Starter Drew Rasmussen retired the first 12 hitters he faced and allowed just one hit in five innings. Francisco Mejía drove in one run in the second, then Brandon Lowe blasted his 35th home run of the season out to right-center off Astros starter Luis Garcia. In the fifth, Ji-Man Choi clubbed a three-run shot to right-center field to pad the Rays’ lead.

“It truly is something special to be on a team that is not only taking care of business throughout this season, but also doing it at a better clip than any team prior to us, especially with all the success they've had recently here with this organization,” said Rasmussen, who owns a 1.46 ERA in eight starts since officially joining the Rays’ rotation. “And I don't think we're satisfied, which is really cool. I think we have the opportunity to win 100 games, and that'd be one heck of a mark and a milestone to get to.”

Top reliever Andrew Kittredge said he recognized early on in the season that the Rays were a talented group, but also more than that. It was during a rough stretch, one Kittredge called “a perfect opportunity to cave.” But they didn’t. None of the adversity they’ve faced -- injuries, slumps, tough losses -- has fazed them.  

The Rays were a .500 team at the end of play on May 12. They won 24 of their next 29 games, then they lost ace Tyler Glasnow for the rest of the season. They dropped 12 of their next 17 games after that, then reeled off a 37-12 stretch from July 4 until the end of August. They assembled the Majors’ highest-scoring lineup and amassed 46 come-from-behind wins.

“We’re a really resilient group. Even when games don’t start the way we want them to or things go south at some point, we fight ‘til the end,” Kittredge said. “I really like the way we battle, even when we’re not really playing well necessarily. Then we’re scary good when we are playing good.”

Cash also praised the team’s “knack for bouncing back maybe a little bit quicker than one would expect,” and attributed that ability to both the experience returning players gained during last year’s run to the World Series and the new players who have fit right in since Spring Training. 
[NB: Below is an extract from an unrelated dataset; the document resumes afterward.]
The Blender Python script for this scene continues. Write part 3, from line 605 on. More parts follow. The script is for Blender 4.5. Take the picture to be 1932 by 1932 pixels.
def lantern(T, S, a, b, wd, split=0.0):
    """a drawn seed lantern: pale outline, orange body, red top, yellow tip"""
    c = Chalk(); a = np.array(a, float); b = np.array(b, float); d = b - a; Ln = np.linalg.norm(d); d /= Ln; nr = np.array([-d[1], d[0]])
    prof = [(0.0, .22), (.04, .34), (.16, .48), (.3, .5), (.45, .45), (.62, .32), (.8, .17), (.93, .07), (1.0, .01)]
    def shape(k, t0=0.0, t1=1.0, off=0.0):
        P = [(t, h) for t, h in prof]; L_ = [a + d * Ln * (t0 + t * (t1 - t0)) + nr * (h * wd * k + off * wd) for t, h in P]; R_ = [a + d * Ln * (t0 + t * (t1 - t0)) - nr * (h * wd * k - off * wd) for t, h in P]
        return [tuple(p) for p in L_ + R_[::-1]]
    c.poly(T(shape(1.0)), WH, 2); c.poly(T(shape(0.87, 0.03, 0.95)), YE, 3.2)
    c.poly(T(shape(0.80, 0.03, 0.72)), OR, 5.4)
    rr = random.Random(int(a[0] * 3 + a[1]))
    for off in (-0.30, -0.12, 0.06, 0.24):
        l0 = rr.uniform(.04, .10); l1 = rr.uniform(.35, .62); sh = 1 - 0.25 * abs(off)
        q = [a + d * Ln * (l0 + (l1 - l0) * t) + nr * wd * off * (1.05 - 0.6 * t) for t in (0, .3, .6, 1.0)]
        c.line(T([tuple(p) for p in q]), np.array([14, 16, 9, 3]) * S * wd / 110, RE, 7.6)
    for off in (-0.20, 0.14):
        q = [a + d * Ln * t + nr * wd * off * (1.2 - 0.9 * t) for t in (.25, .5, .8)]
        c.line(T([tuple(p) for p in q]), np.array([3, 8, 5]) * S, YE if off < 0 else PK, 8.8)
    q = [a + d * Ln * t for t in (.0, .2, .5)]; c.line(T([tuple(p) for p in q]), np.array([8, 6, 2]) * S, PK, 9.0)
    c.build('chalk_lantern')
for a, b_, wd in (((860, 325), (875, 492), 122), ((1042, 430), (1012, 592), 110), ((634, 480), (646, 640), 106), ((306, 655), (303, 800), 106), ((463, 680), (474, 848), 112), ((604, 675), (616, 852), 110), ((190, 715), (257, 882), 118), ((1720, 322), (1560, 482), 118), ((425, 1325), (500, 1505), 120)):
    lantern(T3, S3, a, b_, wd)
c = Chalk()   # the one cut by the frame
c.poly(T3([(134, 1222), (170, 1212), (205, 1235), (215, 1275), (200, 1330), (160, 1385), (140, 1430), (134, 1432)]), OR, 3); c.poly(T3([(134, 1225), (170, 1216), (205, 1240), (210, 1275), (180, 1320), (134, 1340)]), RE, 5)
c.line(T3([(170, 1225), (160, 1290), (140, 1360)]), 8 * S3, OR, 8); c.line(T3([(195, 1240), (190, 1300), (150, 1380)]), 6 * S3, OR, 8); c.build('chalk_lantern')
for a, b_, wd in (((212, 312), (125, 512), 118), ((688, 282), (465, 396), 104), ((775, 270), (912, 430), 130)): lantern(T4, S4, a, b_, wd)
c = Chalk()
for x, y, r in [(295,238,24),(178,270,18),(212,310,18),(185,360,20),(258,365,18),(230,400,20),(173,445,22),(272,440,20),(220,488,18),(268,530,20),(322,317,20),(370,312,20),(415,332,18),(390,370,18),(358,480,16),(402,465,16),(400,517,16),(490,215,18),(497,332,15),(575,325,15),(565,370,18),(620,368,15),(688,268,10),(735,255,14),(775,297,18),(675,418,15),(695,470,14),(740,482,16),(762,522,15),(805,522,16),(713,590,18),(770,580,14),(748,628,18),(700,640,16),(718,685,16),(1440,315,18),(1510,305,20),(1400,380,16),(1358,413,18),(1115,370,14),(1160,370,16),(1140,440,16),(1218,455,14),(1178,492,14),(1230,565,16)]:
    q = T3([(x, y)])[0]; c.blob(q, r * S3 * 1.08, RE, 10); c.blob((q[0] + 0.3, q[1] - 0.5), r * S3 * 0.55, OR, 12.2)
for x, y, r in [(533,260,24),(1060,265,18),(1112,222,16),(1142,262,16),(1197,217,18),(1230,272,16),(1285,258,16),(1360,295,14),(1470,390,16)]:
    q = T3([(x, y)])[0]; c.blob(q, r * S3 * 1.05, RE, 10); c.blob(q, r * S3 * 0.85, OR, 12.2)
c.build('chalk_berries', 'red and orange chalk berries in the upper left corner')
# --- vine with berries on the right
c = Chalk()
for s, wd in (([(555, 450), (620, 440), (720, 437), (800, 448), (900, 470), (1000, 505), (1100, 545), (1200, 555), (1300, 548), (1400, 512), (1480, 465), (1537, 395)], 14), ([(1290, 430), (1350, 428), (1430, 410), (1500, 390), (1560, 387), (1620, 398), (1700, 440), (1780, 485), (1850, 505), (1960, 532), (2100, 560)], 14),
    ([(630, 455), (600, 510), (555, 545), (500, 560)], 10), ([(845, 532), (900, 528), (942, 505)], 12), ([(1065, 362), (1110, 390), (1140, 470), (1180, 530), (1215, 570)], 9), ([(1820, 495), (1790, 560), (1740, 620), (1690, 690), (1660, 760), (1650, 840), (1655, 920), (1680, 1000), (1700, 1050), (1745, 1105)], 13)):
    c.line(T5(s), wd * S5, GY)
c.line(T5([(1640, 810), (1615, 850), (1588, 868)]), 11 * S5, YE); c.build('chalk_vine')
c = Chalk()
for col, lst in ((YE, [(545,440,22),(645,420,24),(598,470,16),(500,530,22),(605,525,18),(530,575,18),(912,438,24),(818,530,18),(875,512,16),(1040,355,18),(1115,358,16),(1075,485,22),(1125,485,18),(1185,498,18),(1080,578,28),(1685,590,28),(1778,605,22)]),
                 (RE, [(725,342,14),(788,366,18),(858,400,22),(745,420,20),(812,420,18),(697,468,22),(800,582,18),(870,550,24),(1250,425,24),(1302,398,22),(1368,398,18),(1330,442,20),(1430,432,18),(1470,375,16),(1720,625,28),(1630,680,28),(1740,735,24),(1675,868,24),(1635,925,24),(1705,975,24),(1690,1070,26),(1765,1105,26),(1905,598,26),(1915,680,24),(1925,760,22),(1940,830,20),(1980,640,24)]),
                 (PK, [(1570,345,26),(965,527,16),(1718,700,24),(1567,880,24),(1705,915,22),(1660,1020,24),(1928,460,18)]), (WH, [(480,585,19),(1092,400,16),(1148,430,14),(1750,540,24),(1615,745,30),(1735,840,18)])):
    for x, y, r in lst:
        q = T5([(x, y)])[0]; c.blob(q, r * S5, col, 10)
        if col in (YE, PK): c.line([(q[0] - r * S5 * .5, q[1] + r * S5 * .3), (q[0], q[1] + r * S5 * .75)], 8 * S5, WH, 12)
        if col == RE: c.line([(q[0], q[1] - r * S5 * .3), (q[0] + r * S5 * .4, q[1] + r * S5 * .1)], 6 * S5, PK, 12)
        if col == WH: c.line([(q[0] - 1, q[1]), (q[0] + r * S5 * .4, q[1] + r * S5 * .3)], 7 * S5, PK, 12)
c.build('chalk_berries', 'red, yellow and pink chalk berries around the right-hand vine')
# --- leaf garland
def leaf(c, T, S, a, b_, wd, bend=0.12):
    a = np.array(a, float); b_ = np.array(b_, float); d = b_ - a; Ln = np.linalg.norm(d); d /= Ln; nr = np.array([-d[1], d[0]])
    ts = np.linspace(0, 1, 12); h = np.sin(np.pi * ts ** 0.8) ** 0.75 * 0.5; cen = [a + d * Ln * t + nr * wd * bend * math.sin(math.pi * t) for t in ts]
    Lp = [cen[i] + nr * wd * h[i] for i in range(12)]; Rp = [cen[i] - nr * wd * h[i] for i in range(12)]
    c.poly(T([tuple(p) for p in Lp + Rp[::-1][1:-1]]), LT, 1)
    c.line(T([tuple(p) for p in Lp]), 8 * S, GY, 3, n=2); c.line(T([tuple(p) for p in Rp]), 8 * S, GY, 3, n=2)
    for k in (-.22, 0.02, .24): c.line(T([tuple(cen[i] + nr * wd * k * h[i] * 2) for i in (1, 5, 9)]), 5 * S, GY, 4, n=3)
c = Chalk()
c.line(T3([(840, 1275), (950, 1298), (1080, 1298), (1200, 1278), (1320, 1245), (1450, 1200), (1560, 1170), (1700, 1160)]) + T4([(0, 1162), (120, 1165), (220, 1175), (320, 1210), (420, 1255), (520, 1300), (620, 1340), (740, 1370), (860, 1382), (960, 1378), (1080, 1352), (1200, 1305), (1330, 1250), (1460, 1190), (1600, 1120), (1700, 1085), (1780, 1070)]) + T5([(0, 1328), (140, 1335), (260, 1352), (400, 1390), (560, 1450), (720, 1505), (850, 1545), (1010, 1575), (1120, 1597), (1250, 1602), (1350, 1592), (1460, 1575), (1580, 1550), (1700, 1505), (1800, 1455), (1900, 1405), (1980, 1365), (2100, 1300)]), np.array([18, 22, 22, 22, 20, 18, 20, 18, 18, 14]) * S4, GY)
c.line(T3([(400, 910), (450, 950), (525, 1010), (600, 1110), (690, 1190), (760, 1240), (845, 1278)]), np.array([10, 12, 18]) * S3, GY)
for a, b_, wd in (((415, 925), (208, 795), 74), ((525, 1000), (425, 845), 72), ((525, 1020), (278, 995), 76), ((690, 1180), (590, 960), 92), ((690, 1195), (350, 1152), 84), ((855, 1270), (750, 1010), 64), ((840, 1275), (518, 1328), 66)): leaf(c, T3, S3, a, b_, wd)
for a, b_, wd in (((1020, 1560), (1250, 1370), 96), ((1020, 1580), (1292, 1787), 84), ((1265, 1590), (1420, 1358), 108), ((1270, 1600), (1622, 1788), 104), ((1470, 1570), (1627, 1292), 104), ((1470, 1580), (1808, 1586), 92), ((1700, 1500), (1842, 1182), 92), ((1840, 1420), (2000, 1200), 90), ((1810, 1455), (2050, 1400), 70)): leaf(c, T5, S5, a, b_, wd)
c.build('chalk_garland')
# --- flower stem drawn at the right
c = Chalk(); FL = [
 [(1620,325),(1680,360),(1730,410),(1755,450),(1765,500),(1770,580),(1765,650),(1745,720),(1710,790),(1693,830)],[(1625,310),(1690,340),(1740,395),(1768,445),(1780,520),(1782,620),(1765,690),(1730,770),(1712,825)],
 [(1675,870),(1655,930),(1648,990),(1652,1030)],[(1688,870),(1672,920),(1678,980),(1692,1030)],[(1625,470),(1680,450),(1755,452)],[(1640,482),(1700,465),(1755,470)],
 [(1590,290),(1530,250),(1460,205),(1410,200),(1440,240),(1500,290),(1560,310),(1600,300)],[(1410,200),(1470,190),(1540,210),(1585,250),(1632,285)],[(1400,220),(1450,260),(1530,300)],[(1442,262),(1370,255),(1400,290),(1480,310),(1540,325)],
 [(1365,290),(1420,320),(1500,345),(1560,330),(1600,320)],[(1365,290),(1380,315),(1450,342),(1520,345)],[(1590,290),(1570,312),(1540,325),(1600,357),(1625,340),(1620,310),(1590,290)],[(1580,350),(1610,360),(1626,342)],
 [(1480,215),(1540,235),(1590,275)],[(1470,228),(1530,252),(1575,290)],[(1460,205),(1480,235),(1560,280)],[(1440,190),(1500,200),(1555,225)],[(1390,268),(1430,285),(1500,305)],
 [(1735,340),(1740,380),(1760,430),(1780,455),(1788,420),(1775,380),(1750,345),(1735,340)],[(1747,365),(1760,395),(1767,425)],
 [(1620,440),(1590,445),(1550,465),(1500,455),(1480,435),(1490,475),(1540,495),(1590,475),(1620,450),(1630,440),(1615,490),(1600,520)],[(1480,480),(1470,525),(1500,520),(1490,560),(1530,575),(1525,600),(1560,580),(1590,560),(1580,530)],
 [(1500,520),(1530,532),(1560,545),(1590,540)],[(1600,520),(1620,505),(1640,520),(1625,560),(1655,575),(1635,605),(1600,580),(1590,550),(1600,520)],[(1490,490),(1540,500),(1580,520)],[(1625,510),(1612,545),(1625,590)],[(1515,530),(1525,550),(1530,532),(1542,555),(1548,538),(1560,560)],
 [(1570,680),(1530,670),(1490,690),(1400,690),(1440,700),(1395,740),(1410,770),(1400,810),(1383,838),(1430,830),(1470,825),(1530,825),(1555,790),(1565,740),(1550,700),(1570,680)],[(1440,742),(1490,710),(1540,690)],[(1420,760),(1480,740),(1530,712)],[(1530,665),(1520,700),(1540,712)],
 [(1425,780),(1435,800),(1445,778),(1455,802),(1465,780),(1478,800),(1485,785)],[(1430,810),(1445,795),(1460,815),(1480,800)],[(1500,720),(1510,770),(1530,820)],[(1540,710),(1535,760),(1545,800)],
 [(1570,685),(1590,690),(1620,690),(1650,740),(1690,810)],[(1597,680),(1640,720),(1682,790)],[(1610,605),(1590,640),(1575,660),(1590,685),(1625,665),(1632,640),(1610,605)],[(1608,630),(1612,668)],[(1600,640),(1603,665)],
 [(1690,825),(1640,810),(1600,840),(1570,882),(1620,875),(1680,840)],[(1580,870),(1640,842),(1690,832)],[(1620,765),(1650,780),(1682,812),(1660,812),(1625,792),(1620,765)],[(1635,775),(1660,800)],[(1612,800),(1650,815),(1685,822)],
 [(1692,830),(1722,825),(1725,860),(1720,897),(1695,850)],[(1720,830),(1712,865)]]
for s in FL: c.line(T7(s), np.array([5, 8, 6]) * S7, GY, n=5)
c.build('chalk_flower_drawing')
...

Reliever Collin McHugh, one of those offseason additions, remembered asking himself earlier this season, “Are we for real?” The Rays were in the middle of a tough stretch, and their numbers didn’t match up well with their opponents’ that night. Then they went out and played their kind of game -- not unlike the one they played Wednesday: racking up hits, running the bases aggressively, throwing strikes and getting outs. That’s when it hit McHugh. 

“I was like, ‘The stats are somehow not telling a story that is going on on the field, because we do this day in and day out,’” McHugh said. “That’s when I realized that we’re just really hard to beat. We might not out-talent everybody, but we are built to be really hard to beat. I feel like that, over the long haul, will make you a really successful team.”

The most successful regular-season team in franchise history, in fact, and the best team in the American League. No matter what happens next month, the Rays have proven that much. 

“As far as the ballplayers, and on the field, and the organization, and the coaching staff and everything,” principal owner Stuart Sternberg said Tuesday on the Rays’ radio pregame show, “I think it is ... fair to say that this is the best team we've fielded.”